╭─ Supplied records
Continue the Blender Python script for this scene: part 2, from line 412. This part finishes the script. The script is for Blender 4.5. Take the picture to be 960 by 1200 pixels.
╰─
╭─ Supplied records
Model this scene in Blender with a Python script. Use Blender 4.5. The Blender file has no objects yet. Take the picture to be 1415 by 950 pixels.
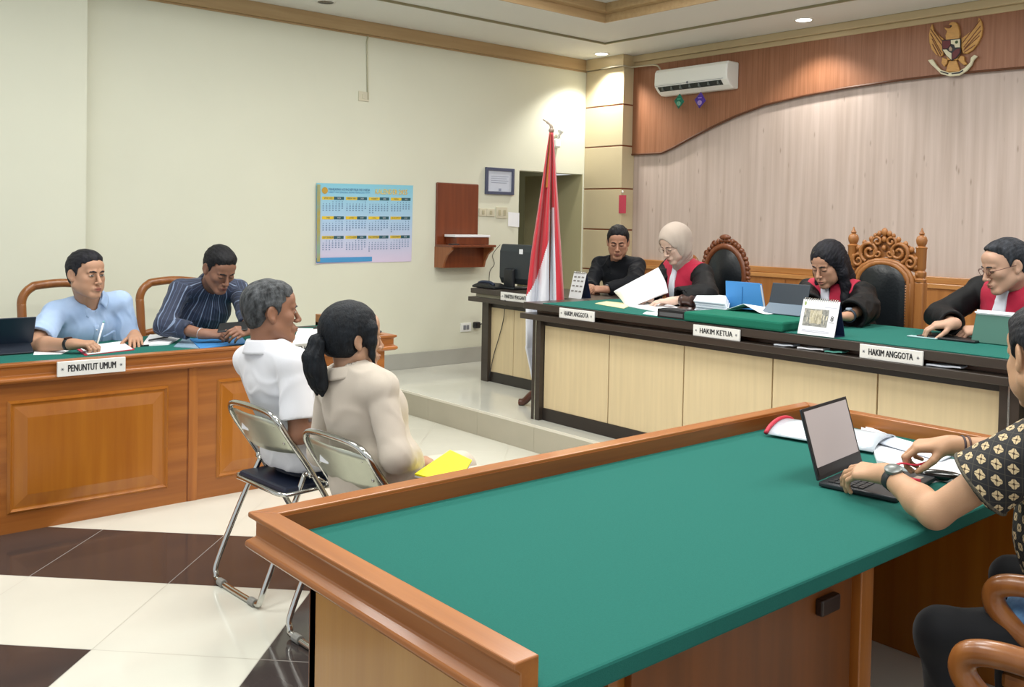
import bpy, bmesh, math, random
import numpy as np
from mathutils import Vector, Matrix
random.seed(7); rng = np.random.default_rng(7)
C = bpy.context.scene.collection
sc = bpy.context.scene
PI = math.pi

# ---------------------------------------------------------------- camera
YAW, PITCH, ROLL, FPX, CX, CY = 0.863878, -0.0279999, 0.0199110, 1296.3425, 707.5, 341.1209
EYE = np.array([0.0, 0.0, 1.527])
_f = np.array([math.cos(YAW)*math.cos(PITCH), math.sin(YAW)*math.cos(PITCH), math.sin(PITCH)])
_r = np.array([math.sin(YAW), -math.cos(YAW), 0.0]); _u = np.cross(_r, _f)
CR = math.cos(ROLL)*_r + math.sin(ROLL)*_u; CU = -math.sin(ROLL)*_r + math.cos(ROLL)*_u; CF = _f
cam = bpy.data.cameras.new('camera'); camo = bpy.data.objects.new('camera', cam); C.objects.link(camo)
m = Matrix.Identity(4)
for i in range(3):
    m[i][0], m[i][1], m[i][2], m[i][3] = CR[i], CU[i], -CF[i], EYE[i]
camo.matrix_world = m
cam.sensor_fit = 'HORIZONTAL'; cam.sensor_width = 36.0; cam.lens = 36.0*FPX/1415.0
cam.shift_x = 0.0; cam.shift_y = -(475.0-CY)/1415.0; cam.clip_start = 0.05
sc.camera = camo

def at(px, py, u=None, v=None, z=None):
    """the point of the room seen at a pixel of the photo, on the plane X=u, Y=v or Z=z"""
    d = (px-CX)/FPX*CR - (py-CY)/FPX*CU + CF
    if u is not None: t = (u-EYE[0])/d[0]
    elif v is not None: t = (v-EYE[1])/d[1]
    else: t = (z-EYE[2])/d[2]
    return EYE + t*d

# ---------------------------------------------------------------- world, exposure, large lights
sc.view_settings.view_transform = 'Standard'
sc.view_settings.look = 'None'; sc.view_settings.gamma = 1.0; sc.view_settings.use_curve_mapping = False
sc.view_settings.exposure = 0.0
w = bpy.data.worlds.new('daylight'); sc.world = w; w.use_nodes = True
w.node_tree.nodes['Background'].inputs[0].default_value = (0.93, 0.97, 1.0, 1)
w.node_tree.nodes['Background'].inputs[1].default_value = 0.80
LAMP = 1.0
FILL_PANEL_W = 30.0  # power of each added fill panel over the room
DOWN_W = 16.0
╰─
╭─ Supplied records
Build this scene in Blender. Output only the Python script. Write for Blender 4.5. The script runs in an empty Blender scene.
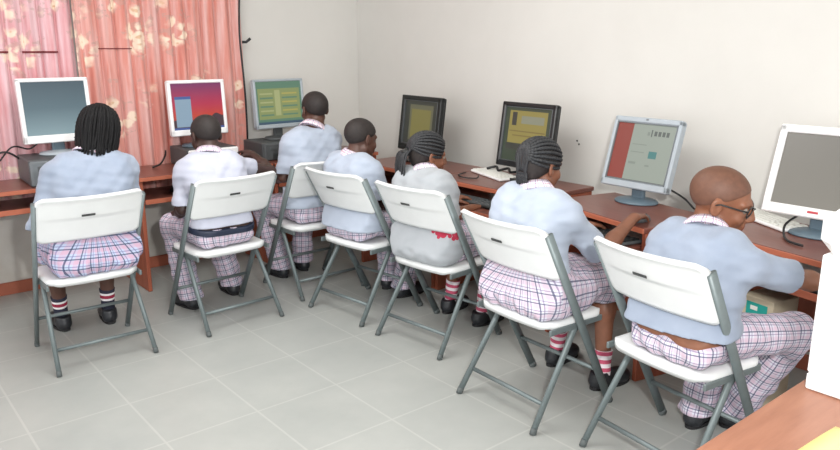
╰─
Exercise task >> Without the pictures, give again only the lines beginning at the line that contains "Model this scene" and stopping after the line that contains "DOWN_W = 16.0", exactly as written.

Final answer >>
Model this scene in Blender with a Python script. Use Blender 4.5. The Blender file has no objects yet. Take the picture to be 1415 by 950 pixels.
import bpy, bmesh, math, random
import numpy as np
from mathutils import Vector, Matrix
random.seed(7); rng = np.random.default_rng(7)
C = bpy.context.scene.collection
sc = bpy.context.scene
PI = math.pi

# ---------------------------------------------------------------- camera
YAW, PITCH, ROLL, FPX, CX, CY = 0.863878, -0.0279999, 0.0199110, 1296.3425, 707.5, 341.1209
EYE = np.array([0.0, 0.0, 1.527])
_f = np.array([math.cos(YAW)*math.cos(PITCH), math.sin(YAW)*math.cos(PITCH), math.sin(PITCH)])
_r = np.array([math.sin(YAW), -math.cos(YAW), 0.0]); _u = np.cross(_r, _f)
CR = math.cos(ROLL)*_r + math.sin(ROLL)*_u; CU = -math.sin(ROLL)*_r + math.cos(ROLL)*_u; CF = _f
cam = bpy.data.cameras.new('camera'); camo = bpy.data.objects.new('camera', cam); C.objects.link(camo)
m = Matrix.Identity(4)
for i in range(3):
    m[i][0], m[i][1], m[i][2], m[i][3] = CR[i], CU[i], -CF[i], EYE[i]
camo.matrix_world = m
cam.sensor_fit = 'HORIZONTAL'; cam.sensor_width = 36.0; cam.lens = 36.0*FPX/1415.0
cam.shift_x = 0.0; cam.shift_y = -(475.0-CY)/1415.0; cam.clip_start = 0.05
sc.camera = camo

def at(px, py, u=None, v=None, z=None):
    """the point of the room seen at a pixel of the photo, on the plane X=u, Y=v or Z=z"""
    d = (px-CX)/FPX*CR - (py-CY)/FPX*CU + CF
    if u is not None: t = (u-EYE[0])/d[0]
    elif v is not None: t = (v-EYE[1])/d[1]
    else: t = (z-EYE[2])/d[2]
    return EYE + t*d

# ---------------------------------------------------------------- world, exposure, large lights
sc.view_settings.view_transform = 'Standard'
sc.view_settings.look = 'None'; sc.view_settings.gamma = 1.0; sc.view_settings.use_curve_mapping = False
sc.view_settings.exposure = 0.0
w = bpy.data.worlds.new('daylight'); sc.world = w; w.use_nodes = True
w.node_tree.nodes['Background'].inputs[0].default_value = (0.93, 0.97, 1.0, 1)
w.node_tree.nodes['Background'].inputs[1].default_value = 0.80
LAMP = 1.0
FILL_PANEL_W = 30.0  # power of each added fill panel over the room
DOWN_W = 16.0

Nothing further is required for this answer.